By Tannur Anders and Kopano Gumbi
JOHANNESBURG (Reuters) – South Africa’s finance minister has said that failing to raise the value-added tax rate from May would cause severe harm to state finances, court papers showed, after a stand-off over the proposal risked the stability of the coalition government.
The two biggest parties in the coalition government, the African National Congress and the Democratic Alliance have been at odds over the proposal to raise VAT by 0.5 percentage points on May 1 and another 0.5 points next year.
VAT is currently at 15%.
In response to the pro-business DA challenging the legality of the VAT hike plan in court, Finance Minister Enoch Godongwana argued that any delay or removal of the VAT hike would have dire consequences on the country’s finances.

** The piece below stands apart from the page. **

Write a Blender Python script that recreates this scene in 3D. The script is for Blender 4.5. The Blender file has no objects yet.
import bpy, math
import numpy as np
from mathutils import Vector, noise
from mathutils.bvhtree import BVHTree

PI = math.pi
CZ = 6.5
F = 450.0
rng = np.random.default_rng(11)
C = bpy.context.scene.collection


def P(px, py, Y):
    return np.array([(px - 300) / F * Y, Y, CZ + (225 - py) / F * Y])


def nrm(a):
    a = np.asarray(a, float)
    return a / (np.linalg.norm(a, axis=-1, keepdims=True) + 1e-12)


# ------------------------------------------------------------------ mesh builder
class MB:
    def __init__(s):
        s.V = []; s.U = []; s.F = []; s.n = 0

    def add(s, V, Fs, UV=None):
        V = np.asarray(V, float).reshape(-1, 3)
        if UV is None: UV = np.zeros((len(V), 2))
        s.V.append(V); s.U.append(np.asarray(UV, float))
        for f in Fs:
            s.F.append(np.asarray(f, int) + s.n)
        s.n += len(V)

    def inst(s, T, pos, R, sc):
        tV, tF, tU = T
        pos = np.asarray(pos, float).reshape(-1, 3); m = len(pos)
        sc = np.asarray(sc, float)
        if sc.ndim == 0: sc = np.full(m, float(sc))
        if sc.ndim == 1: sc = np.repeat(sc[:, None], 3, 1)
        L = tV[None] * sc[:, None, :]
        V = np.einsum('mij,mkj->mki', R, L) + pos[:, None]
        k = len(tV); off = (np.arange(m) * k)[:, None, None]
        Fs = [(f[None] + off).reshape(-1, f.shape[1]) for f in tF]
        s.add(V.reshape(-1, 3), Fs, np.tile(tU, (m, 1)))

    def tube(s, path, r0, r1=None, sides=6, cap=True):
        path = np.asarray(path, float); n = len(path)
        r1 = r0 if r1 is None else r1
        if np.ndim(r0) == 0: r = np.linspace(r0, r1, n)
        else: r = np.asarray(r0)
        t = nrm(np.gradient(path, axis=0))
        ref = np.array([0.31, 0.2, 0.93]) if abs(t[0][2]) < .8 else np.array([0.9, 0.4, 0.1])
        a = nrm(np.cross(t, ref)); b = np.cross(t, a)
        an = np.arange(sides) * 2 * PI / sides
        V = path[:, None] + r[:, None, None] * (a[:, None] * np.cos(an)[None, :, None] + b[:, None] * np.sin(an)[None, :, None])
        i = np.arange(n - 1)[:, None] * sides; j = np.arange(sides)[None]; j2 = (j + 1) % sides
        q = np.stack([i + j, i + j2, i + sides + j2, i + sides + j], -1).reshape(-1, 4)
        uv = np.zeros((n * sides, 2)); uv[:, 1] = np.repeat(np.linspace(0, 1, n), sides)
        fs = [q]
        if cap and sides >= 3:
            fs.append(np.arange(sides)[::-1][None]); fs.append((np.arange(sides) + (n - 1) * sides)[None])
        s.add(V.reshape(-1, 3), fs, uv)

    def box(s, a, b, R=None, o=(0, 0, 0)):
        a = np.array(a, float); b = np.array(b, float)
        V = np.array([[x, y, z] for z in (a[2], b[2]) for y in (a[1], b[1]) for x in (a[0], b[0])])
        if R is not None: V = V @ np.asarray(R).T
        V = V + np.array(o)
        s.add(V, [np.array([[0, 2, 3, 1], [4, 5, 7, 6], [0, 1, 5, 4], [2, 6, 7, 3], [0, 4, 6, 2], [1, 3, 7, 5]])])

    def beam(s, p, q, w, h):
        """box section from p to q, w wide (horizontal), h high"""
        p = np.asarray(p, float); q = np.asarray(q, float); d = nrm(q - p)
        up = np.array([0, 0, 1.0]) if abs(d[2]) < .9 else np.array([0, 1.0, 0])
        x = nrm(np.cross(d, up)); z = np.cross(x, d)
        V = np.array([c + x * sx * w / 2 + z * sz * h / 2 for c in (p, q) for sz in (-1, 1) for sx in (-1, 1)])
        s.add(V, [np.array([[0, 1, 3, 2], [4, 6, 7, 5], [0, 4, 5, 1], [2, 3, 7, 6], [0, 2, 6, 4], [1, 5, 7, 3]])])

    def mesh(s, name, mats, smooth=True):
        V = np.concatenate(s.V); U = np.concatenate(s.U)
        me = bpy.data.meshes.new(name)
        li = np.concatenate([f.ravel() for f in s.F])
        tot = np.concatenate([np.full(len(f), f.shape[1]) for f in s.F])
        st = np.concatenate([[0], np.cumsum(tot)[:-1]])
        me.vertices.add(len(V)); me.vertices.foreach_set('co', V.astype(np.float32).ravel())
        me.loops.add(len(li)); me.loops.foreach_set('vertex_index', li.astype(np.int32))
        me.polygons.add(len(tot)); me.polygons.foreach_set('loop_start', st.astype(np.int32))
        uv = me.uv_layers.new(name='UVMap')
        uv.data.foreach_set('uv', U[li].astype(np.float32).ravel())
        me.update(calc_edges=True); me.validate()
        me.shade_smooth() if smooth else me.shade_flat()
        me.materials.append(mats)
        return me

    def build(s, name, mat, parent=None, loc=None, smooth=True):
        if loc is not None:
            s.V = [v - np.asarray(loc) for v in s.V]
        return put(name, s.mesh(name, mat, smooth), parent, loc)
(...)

“If the rate increase is halted now, that revenue will be lost, and the state will be left without the funds needed to meet already-budgeted spending commitments,” Godongwana said in papers lodged with the court on Wednesday.
“The consequences would be severe and far-reaching. Government would be immediately forced either to cut expenditure or to increase borrowing.”

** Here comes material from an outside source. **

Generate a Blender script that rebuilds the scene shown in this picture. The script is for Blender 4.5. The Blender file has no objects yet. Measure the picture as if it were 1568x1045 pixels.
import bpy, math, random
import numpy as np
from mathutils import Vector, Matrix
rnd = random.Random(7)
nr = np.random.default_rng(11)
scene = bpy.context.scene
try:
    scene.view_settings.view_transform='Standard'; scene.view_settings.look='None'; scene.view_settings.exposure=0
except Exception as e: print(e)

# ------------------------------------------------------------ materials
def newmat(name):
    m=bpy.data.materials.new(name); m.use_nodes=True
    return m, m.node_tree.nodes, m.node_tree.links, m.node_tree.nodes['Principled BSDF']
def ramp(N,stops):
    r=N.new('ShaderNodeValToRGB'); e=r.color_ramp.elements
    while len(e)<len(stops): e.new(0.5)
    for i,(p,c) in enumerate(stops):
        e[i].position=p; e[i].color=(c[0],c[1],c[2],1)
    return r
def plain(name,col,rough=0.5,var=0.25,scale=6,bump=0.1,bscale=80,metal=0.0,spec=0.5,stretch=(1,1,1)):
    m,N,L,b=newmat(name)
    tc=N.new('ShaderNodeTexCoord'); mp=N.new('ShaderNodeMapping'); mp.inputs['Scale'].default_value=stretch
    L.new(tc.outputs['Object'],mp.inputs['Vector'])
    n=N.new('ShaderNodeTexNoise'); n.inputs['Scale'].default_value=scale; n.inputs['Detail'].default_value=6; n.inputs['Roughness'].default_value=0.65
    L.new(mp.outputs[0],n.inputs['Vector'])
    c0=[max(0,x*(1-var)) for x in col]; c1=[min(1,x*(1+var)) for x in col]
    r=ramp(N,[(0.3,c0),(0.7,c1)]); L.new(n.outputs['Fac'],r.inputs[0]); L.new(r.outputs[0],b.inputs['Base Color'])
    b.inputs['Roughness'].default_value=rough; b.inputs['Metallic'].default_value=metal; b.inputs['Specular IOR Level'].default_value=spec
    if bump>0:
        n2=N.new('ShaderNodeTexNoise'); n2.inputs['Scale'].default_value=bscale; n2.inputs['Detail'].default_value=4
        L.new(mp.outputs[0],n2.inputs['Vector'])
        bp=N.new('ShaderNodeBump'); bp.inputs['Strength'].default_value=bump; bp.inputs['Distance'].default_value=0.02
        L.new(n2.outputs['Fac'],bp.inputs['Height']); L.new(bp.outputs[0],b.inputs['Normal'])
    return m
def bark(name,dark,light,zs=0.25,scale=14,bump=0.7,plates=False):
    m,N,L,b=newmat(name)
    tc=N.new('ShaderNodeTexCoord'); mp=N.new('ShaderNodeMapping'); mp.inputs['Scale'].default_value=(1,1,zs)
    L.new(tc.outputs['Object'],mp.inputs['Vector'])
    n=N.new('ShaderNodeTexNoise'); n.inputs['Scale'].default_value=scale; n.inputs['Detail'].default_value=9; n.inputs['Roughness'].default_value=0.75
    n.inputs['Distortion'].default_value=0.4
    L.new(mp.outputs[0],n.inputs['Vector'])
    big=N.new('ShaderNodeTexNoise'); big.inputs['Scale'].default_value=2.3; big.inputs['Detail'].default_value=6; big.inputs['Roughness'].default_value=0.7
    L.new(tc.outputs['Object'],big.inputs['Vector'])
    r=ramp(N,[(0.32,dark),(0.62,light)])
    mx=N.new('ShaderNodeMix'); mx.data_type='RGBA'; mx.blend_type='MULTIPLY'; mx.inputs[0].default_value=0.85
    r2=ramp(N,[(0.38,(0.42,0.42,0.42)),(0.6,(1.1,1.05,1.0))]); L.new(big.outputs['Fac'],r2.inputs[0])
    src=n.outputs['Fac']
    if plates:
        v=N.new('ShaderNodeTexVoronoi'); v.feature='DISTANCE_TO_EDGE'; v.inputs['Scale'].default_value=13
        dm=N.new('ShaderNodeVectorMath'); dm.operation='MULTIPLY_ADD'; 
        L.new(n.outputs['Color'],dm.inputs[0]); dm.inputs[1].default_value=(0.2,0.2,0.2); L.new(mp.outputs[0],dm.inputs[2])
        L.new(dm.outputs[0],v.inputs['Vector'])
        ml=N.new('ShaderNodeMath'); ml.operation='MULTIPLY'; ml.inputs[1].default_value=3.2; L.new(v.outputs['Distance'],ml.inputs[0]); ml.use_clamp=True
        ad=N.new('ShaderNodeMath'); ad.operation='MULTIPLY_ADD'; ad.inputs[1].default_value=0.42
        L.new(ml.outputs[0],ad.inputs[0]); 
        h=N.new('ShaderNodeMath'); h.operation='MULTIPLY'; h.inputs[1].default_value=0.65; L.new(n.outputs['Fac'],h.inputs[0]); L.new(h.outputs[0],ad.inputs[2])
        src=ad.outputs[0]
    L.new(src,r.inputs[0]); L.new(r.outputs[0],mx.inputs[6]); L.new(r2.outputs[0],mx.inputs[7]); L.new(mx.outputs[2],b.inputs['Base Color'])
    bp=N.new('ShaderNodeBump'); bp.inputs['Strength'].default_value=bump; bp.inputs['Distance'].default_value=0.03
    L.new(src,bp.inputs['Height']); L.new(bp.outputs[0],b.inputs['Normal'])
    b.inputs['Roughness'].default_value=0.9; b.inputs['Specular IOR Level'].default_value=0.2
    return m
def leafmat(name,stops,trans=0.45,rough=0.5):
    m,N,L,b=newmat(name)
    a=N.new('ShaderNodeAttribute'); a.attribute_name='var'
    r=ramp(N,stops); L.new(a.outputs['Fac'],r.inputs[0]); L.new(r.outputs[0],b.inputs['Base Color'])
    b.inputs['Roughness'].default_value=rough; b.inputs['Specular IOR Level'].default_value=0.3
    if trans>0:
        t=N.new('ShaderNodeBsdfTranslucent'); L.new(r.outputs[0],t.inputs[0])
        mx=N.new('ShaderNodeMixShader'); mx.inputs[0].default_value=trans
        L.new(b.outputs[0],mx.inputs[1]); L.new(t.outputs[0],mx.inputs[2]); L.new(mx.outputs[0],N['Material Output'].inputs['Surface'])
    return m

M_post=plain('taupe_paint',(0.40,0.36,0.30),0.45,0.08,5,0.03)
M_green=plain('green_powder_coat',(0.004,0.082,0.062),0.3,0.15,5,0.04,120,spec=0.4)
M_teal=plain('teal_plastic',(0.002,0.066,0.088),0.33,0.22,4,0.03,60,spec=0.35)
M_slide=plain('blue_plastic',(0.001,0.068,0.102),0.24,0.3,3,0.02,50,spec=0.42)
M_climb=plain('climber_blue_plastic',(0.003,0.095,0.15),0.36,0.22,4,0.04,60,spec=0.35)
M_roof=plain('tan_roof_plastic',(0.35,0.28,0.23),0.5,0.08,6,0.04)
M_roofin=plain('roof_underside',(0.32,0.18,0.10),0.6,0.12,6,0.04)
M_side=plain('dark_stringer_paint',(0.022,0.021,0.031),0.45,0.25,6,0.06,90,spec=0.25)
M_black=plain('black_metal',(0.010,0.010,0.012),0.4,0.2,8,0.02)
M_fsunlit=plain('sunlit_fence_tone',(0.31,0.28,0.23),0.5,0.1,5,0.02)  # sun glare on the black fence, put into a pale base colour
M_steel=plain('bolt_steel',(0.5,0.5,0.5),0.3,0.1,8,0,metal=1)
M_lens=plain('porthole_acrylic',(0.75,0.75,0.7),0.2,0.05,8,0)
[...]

Lawmakers have the power to amend or withdraw the impending VAT hike through upcoming budget votes.
Some smaller political parties have put forward proposals that would include deeper expenditure cuts instead of a VAT hike.

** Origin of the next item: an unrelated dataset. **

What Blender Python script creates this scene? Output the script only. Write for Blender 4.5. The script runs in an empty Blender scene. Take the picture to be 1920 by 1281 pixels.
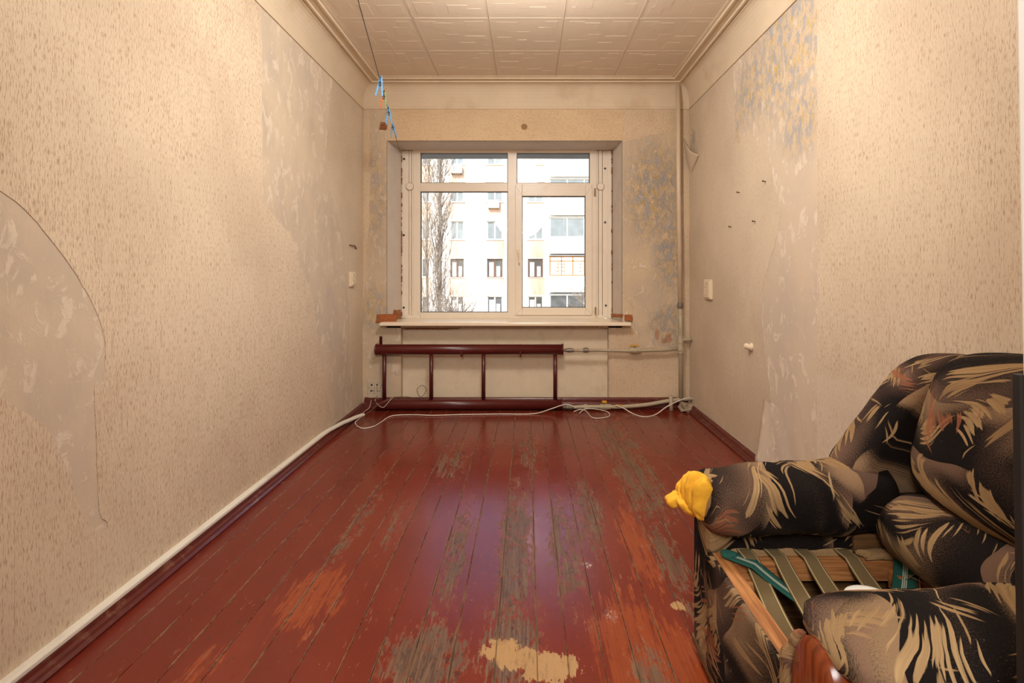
import bpy, bmesh, math, random
from mathutils import Vector, Matrix, noise
from mathutils.geometry import tessellate_polygon

random.seed(7)
SC = bpy.context.scene
COL = SC.collection
F, CX, CY, CAMZ = 963.0, 988.0, 514.0, 1.15      # focal length and principal point (1920x1281 frame), eye height
XL, XR, YB, ZC = -1.407, 1.394, 4.40, 2.78        # left wall, right wall, window wall, ceiling

# ------------------------------------------------------------------ camera, sky, sun, fill lights, exposure
cam_d = bpy.data.cameras.new('camera')
cam = bpy.data.objects.new('camera', cam_d)
COL.objects.link(cam)
cam.location = (0, 0, CAMZ)
cam.rotation_euler = (math.radians(90), 0, 0)
cam_d.sensor_width = 36.0
cam_d.lens = F / 1920 * 36
cam_d.shift_x = (960 - CX) / 1920
cam_d.shift_y = -(640.5 - CY) / 1920
cam_d.clip_start = 0.05
cam_d.clip_end = 400
SC.camera = cam

world = bpy.data.worlds.new('sky')
SC.world = world
world.use_nodes = True
wn = world.node_tree
for n_ in list(wn.nodes):
    wn.nodes.remove(n_)
wo = wn.nodes.new('ShaderNodeOutputWorld')
wb = wn.nodes.new('ShaderNodeBackground')
ws = wn.nodes.new('ShaderNodeTexSky')
ws.sky_type = 'NISHITA'
ws.sun_disc = False
ws.sun_elevation = math.radians(38)
ws.sun_rotation = math.radians(200)
ws.dust_density = 2.0
wb.inputs['Strength'].default_value = 0.45
wn.links.new(ws.outputs[0], wb.inputs[0])
wn.links.new(wb.outputs[0], wo.inputs[0])


def lamp(name, kind, loc, rot, energy, color, **kw):
    d = bpy.data.lights.new(name, kind)
    d.energy = energy
    d.color = color
    for k, v in kw.items():
        setattr(d, k, v)
    o = bpy.data.objects.new(name, d)
    o.location = loc
    o.rotation_euler = rot
    COL.objects.link(o)
    return o


lamp('sun', 'SUN', (0, -20, 30), (math.radians(52), 0, math.radians(-18)), 5.4, (1.0, 0.95, 0.88), angle=math.radians(0.6))
lamp('room_fill', 'POINT', (0.02, 2.30, 2.53), (0, 0, 0), 80.0, (1.0, 0.98, 0.945), shadow_soft_size=0.16)  # unseen fill light added under the ceiling to brighten the far end
lamp('hall_fill', 'AREA', (-0.15, -0.9, 2.3), (math.radians(55), 0, 0), 58.0, (1.0, 0.98, 0.945), shape='DISK', size=1.0)  # soft fill added behind the camera, brightens the near walls through the doorway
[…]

Local news headlines last weekend had suggested the ANC was likely to drop its insistence on a VAT hike this year after indications that none of the parties it had been talking to would support it.
Godongwana also conceded on state broadcaster SABC on Wednesday that wrangling over a 0.5 percentage point increase in VAT might not be in the broader public interest.
South Africa’s National Treasury estimates that raising VAT will generate about 13.5 billion rand in additional revenue for the 2025/26 financial year.